Behaviorisme Flashcards
Onvoorwaardelijke stimulus (O.S.):
Een stimulus die van nature en automatisch een reactie oproept. Voorbeeld: voedsel voor een hond, dat automatisch speekselvorming veroorzaakt.
Onvoorwaardelijke respons (O.R.):
De natuurlijke, niet-aangeleerde reactie op de onvoorwaardelijke stimulus. Voorbeeld: speekselvorming van de hond bij het zien of ruiken van voedsel.
Neutrale stimulus (N.S.):
Een stimulus die van nature geen specifieke respons oproept. In Pavlov’s experiment was dit een belgeluid.
Geconditioneerde stimulus (G.S.):
De neutrale stimulus die, na herhaalde koppeling met de onvoorwaardelijke stimulus, een reactie oproept. In Pavlov’s experiment werd de bel een geconditioneerde stimulus.
Geconditioneerde respons (G.R.):
De aangeleerde reactie op de geconditioneerde stimulus. Voorbeeld: speekselvorming van de hond bij het horen van de bel, zelfs zonder voedsel te zien.
Pavlovs experiment
Voor de conditionering: De bel (neutrale stimulus) veroorzaakt geen speekselvorming. Het voedsel (onvoorwaardelijke stimulus) veroorzaakt speekselvorming (onvoorwaardelijke respons).
Tijdens de conditionering: Pavlov liet de bel (neutrale stimulus) direct voorafgaan aan het aanbieden van voedsel (onvoorwaardelijke stimulus). Dit werd herhaald, en de hond leerde de associatie tussen de bel en het voedsel.
Na de conditionering: Na herhaalde koppeling begon de hond te kwijlen (geconditioneerde respons) wanneer hij alleen de bel hoorde (geconditioneerde stimulus), zonder dat er voedsel aanwezig was.
Verwerving (acquisition):
Het proces waarbij de associatie tussen de neutrale stimulus en de onvoorwaardelijke stimulus tot stand komt.
Uitdoving (extinction):
Als de geconditioneerde stimulus (bijvoorbeeld de bel) herhaaldelijk wordt gepresenteerd zonder de onvoorwaardelijke stimulus (het voedsel), zal de geconditioneerde respons (speekselvorming) uiteindelijk afnemen en verdwijnen.

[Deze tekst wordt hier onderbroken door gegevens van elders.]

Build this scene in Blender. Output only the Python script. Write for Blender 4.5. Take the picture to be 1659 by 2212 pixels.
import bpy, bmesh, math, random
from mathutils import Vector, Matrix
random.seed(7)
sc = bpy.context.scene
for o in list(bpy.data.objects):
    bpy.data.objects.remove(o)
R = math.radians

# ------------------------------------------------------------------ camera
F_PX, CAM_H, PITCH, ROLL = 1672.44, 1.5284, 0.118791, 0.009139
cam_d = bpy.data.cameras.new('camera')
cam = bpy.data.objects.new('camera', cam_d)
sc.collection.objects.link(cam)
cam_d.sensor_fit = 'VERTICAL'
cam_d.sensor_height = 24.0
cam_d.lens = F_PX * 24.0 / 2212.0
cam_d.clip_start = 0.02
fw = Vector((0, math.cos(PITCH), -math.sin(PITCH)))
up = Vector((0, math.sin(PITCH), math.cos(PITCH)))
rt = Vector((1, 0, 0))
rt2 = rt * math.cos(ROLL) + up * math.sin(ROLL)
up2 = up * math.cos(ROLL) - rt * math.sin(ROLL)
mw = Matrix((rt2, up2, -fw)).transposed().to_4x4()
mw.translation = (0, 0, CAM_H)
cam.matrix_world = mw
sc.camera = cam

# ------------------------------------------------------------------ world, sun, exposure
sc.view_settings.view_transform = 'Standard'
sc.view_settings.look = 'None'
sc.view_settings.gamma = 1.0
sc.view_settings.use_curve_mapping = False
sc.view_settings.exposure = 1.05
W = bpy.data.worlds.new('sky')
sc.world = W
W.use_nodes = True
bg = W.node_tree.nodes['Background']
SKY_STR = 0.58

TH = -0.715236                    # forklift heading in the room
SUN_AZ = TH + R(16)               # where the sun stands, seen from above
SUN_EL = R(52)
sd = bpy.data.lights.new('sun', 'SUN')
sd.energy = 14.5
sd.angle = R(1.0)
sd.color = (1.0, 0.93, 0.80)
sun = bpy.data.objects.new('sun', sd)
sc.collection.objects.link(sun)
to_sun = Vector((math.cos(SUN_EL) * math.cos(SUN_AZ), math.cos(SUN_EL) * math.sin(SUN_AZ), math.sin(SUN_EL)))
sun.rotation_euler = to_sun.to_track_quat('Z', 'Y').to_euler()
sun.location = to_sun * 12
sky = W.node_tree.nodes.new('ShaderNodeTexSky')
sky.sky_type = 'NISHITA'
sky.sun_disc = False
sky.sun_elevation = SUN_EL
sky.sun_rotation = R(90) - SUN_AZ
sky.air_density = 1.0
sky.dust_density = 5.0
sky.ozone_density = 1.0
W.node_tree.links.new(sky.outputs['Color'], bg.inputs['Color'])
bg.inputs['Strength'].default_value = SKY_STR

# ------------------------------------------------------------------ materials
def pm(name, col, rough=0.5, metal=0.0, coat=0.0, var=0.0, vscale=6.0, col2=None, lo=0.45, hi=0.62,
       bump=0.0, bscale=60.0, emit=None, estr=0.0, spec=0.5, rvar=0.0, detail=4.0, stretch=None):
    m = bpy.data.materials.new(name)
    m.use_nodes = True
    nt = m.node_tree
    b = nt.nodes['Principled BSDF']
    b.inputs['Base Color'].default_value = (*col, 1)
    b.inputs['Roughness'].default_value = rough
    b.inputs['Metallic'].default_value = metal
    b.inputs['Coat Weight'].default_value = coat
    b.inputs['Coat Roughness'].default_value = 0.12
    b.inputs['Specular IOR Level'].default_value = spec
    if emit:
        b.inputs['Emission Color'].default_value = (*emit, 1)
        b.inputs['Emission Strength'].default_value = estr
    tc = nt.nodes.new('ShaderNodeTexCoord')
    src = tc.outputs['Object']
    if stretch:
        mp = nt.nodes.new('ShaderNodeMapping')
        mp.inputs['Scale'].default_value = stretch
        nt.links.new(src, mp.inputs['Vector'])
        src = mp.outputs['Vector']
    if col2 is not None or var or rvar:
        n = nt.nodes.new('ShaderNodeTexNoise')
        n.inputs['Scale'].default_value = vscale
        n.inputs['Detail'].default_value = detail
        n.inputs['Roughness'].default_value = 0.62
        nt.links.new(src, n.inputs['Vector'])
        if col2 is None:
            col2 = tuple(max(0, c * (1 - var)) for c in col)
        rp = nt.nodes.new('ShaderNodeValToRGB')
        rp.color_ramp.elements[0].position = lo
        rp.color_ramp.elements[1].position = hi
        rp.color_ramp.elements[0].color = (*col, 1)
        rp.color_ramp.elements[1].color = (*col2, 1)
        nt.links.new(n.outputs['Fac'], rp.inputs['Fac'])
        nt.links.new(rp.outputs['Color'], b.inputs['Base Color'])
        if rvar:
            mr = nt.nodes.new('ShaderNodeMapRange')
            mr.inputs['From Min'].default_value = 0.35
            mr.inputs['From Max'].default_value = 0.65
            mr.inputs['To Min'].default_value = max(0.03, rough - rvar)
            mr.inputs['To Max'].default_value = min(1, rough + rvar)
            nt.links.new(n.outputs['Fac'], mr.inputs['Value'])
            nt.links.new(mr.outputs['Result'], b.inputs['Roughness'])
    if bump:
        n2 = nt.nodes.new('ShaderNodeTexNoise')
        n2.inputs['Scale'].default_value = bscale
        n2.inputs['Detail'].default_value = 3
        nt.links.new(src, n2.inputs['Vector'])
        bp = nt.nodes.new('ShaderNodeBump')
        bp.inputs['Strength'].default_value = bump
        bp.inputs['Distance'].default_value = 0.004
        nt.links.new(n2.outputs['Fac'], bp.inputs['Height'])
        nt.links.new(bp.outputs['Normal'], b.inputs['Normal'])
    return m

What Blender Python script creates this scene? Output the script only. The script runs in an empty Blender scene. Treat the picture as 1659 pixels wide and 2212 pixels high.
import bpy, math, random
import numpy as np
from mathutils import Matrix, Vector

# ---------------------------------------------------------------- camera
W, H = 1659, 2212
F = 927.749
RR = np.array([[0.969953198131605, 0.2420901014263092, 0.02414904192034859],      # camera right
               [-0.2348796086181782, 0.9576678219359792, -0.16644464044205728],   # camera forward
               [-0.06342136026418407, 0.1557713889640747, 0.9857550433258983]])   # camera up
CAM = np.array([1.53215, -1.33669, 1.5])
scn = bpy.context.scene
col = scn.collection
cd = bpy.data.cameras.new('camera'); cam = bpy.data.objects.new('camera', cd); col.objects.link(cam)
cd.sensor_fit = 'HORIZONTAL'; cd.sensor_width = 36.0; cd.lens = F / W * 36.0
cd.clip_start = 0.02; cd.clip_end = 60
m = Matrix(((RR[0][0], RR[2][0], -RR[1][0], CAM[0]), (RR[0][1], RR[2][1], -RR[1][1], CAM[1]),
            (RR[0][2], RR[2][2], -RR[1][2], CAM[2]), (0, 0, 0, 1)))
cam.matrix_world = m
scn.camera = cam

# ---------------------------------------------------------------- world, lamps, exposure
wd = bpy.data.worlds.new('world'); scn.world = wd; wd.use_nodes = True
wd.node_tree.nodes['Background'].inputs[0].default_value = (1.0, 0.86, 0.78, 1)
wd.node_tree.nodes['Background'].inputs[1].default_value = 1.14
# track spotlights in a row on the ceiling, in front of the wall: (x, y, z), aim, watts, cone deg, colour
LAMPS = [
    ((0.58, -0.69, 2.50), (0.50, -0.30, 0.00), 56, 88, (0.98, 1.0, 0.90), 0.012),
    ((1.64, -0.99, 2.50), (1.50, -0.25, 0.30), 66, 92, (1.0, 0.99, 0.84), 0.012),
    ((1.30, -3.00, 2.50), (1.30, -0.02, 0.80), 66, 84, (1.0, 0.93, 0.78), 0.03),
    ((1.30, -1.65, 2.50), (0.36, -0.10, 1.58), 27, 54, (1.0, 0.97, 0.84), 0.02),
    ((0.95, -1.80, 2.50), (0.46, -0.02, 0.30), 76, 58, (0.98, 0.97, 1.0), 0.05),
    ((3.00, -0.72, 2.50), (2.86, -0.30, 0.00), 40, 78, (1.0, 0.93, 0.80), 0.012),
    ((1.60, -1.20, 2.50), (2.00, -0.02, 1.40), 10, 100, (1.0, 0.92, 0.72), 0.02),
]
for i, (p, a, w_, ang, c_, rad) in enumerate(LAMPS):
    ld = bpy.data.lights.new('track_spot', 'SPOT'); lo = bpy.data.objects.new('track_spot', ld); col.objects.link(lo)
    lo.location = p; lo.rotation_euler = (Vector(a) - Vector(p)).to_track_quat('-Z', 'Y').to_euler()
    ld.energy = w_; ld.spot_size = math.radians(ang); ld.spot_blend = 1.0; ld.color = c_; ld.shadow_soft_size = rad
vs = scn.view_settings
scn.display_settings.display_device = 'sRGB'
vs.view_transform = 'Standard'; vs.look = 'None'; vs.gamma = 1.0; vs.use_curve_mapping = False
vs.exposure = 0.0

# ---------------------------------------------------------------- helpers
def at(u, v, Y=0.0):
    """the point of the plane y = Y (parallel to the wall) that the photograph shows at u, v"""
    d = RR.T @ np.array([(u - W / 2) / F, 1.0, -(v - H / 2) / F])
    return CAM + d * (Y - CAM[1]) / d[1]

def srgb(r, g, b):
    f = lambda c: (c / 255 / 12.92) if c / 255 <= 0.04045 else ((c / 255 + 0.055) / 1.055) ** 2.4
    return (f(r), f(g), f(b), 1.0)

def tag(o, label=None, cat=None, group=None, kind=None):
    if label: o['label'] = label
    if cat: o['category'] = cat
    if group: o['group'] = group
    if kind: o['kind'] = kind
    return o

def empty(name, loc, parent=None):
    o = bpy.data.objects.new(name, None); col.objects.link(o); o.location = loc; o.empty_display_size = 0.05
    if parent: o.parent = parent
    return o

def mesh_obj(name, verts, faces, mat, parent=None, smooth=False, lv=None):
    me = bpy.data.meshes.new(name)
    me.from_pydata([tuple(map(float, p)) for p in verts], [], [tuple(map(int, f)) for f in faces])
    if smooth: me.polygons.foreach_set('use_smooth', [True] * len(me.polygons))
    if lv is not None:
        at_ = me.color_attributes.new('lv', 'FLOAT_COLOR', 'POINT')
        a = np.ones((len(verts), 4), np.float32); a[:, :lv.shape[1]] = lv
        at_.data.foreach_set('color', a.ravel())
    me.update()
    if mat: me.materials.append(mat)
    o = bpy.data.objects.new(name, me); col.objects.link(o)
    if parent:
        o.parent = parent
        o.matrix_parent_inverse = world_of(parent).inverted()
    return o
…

Spontaan herstel (spontaneous recovery):
Na een rustperiode kan de geconditioneerde respons spontaan terugkeren, ook al is de associatie al gedoofd.
Stimulusgeneralisatie:
Dit treedt op wanneer stimuli die lijken op de geconditioneerde stimulus ook de geconditioneerde respons oproepen. Als een hond bijvoorbeeld ook kwijlt bij een ander geluid dat lijkt op de bel, is dat generalisatie.
Stimulusdiscriminatie:
Het vermogen om onderscheid te maken tussen verschillende stimuli en alleen te reageren op de specifieke geconditioneerde stimulus. De hond leert bijvoorbeeld alleen op de specifieke bel te reageren en niet op andere geluiden.
Klassieke conditionering
Verwijst naar een leerproces waarbij een organisme nieuwe associaties vormt tussen een neutrale stimulus en een onvoorwaardelijke stimulatie (die van nature een bepaalde respons oproept). Bijv. Pavlov’s experiment.
Positieve bekrachtiging
Gedrag of een respons wordt in een bepaalde situatie
versterkt/beloond door het toevoegen van een positieve bekrachtiger (iets aangenaams).
Negatieve bekrachtiging
Gedrag of een respons wordt in een bepaalde
situatie versterkt/beloond door het wegnemen van een negatieve bekrachtiger (iets
onaangenaams).
Premack principe
Het Premack principe houdt in dat je hoogfrequent gedrag of een hoger
gewaardeerde activiteit afhankelijk maakt van laagfrequent gedrag of een lager
gewaardeerde activiteit, om zo het laagfrequente gedrag te versterken. (bijv. gewaardeerde doen na het minder gewaardeerde).